One week after shutdown

  • The California Department of Veterans Affairs has district offices that operate in the same building as the U.S. Department of Veterans Affairs' regional offices. Those federal VA regional offices are closed due to the shutdown. Tremblay said his department has been told they will have access to the L.A. district office until Friday. If the shutdown lasts longer than that, the state VA will likely move to the Veterans Home of West Los Angeles. 

One month after shutdown

  • School lunch programs that are funded through the federal government could see a delay in payment, which may impact low-income students. On a given day, roughly 4.5 million breakfast and lunches are served in California schools, said H.D. Palmer, deputy director for external affairs with the California Department of Finance.

Palmer said the state's school lunch program only has enough money to provide service that's uninterrupted through the month of October.

  • The state's Supplemental Nutrition Assistance Program will also be affected. This program provides food stamps to people who are low-income. In California, 1.9 million households receive food stamps, Palmer said. The state said it is fully funded only through the month of October.

Two months after shutdown

  • The California Women, Infants and Children (WIC) program provides nutritious food for low-income pregnant women, new mothers, infants and young children.
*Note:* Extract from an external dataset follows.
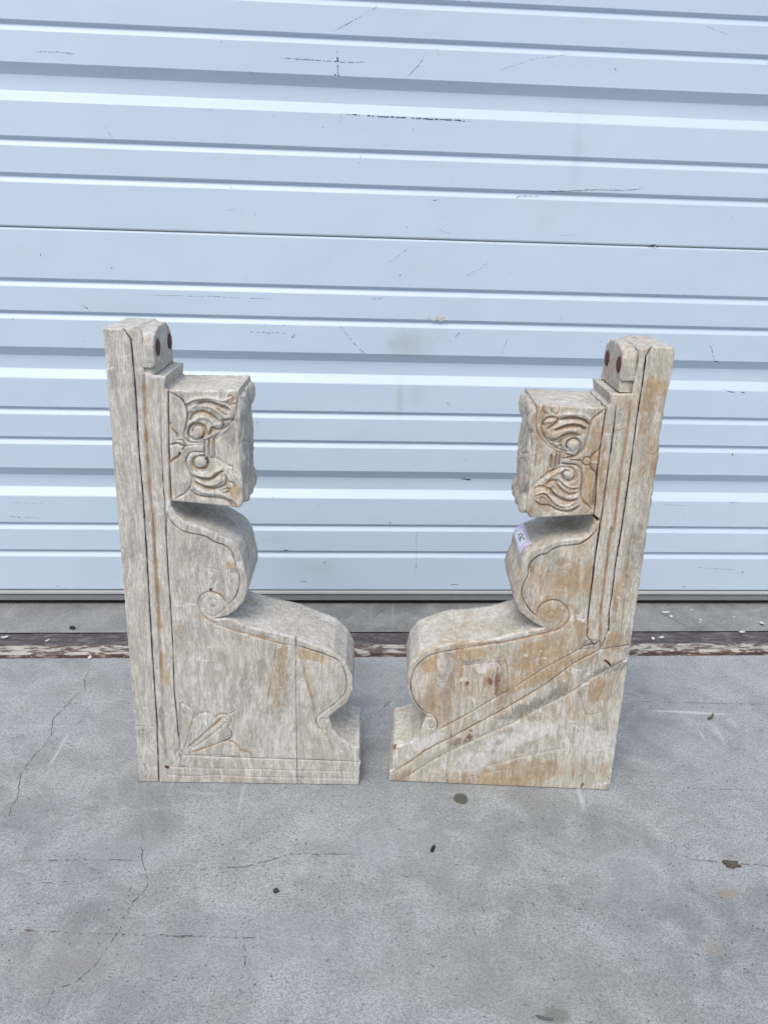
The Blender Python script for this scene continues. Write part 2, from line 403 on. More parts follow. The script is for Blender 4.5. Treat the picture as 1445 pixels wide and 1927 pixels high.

Palmer said the funding for the state's WIC program's will carry it through the end of November without interruptions. 

"If we can't get a resolution, we'll have to close, we'll have no more money. It would be devastating, life-threatening," said Laurie True, executive director of the California WIC Association, an advocacy group for WIC. "This is a very vulnerable population."

True said the state has 1.5 million people that participate in the program and about one-third of the caseload is in L.A. County. True said very low-income women who work jobs such as cleaning rooms or as agricultural workers rely on the supplemental food package worth $62 a month. The food includes food like milk, cheese, infant formula and cereal, True said.